SINGAPORE: Yields on Singapore’s six-month Treasury bill (T-bill) hit a multi-decade high on Thursday (Oct 27), with the latest auction reporting a cut-off of 4.19 per cent per annum.
This marked the highest yield on a six-month T-bill since September 1988, when the return rate peaked at 4.73 per cent.
T-bills are short-term debt securities issued and backed by the Singapore Government, with maturities of one year or less.
Like the Singapore Savings Bonds – another type of Singapore Government Securities – its yields have been on an uptrend this year, as global central banks go on a rate-hike race to curb inflation.
The latest cut-off yield is up from the 3.77 per cent reported for the six-month T-bill issued last week, and up from 0.55 per cent at the start of the year.
Amid rising returns, demand for T-bills has also been heating up.

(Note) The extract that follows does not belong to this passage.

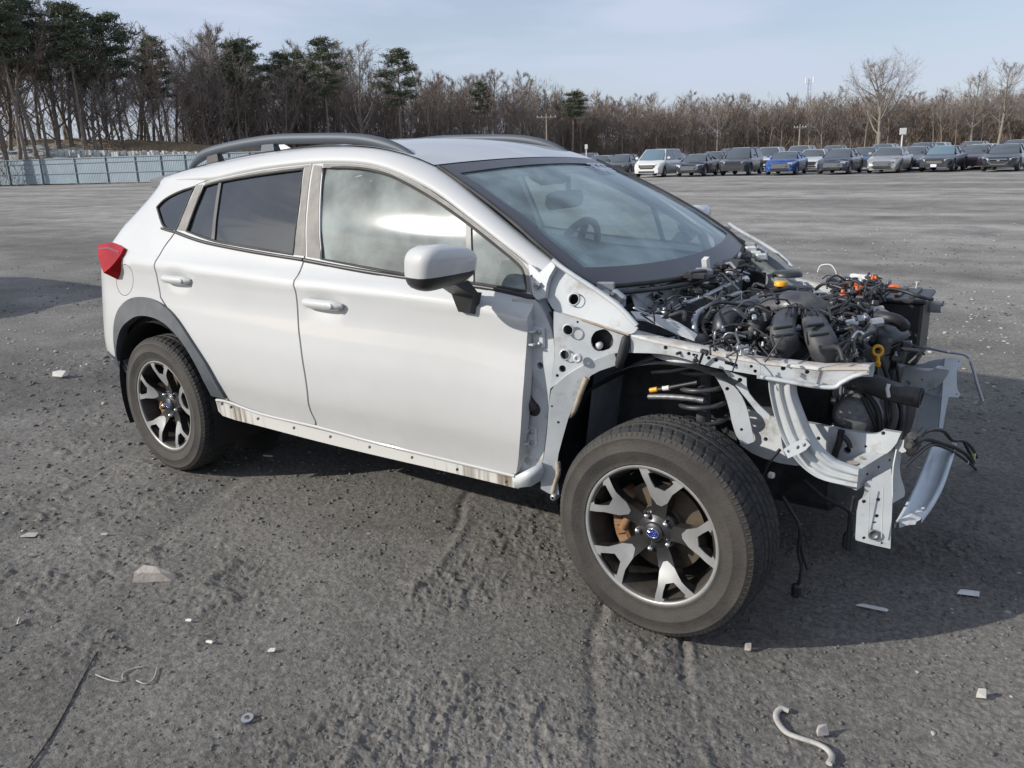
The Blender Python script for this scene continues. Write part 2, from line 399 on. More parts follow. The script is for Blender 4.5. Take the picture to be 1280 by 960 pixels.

The latest auction received applications amounting to S$10.9 billion for a total allotment of S$4.6 billion.
The previous issue was also over-subscribed, with S$10.2 billion worth of bids for a total allotment of S$4.5 billion.
All non-competitive bids of S$1.8 billion were allotted in the latest auction, while only 14 per cent of competitive bids were allotted at the cut-off yield, according to results released on the website of the Monetary Authority of Singapore.